China not 'Cold War adversary': US official
Senior US officials are using more positive tones to describe US-China relations a little more than two months before President Barack Obama leaves the Oval Office.
Assistant Secretary of State Daniel Russel on Thursday would not confirm if there has been an instruction from the White House to the Pentagon and others last month not to describe US-China relations as a "great power competition" because that suggests the two countries are on a collision course.
He said he had not seen the document. "However, I do know that it is not the policy of the United States and it is not the belief of President Obama that we should treat China as a Cold War adversary," Russel told a briefing at the Foreign Press Center after a recent trip that took him to the Philippines, Thailand and Cambodia.
He admitted that the two countries have profound differences in some important areas and there are differences in strategic objectives and perspectives on issues such as human rights and tactics of how to achieve peaceful denuclearization of the Korean Peninsula.
He emphasized that Obama has been determined to engage China in a "direct, open, candid, honest dialogue" and "that solves problems where we can solve problems, that narrows differences where we can't solve them and that manages difference where we can't narrow them.
"And I think that sustained effort has put a strong foundation under the relationship that can absorb a great deal of stress and does. And that's a good thing," said Russel, who has worked in the Obama administration since 2009, first as White House special assistant to the president and National Security Council senior director for Asian affairs before taking his current job in 2013.
He described the meeting on Tuesday in New York between Chinese State Councilor Yang Jiechi and US National Security Advisor Susan Rice and Secretary of State John Kerry as part of a rich set of high-level consultations between the two countries and the importance the two countries placed on expanding areas of cooperation and addressing areas of differences.
The North Korea nuclear issue featured prominently in the talk, according to Russel.
The veteran US diplomat was bombarded with questions about the warming relations between China and some Southeast Asian nations, in particular the Philippines and Malaysia.
Philippine President Rodrigo Duterte visited Beijing last month to improve ties that were strained under his predecessor Benigno Aquino III. Duterte also has talked about distancing his country from the US on foreign policy decisions and the US troop presence.
In Beijing on Thursday, President Xi Jinping met with Malaysian Prime Minister Najib Razak and Razak invited Xi to visit his country again.
Late last month, three PLA Navy ships made a five-day port call to Cam Ranh Bay in Vietnam to strengthen military-to-military ties between the two neighbors.
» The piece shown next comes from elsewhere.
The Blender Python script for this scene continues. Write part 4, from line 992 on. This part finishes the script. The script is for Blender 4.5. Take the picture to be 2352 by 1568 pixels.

"The very idea that third country cooperation with China is somehow a bad thing to the United States is ridiculous," Russel said.
"The notion that the US and China in the Asia-Pacific region are engaged in some sort of strategic rivalry, some sort of great games is wrong," he said.
In the past, US diplomats often have portrayed China as an actor destabilizing the region that should be held responsible for the tension in the South China Sea. Chinese have blamed the US for the problems in the region.
On Thursday, Russel and other State Department officials joined Kerry in the swearing-in of the new US ambassador to the Philippines Sung Kim. Kim was the previous US special envoy to the Six-Party Talks and former US ambassador to South Korea.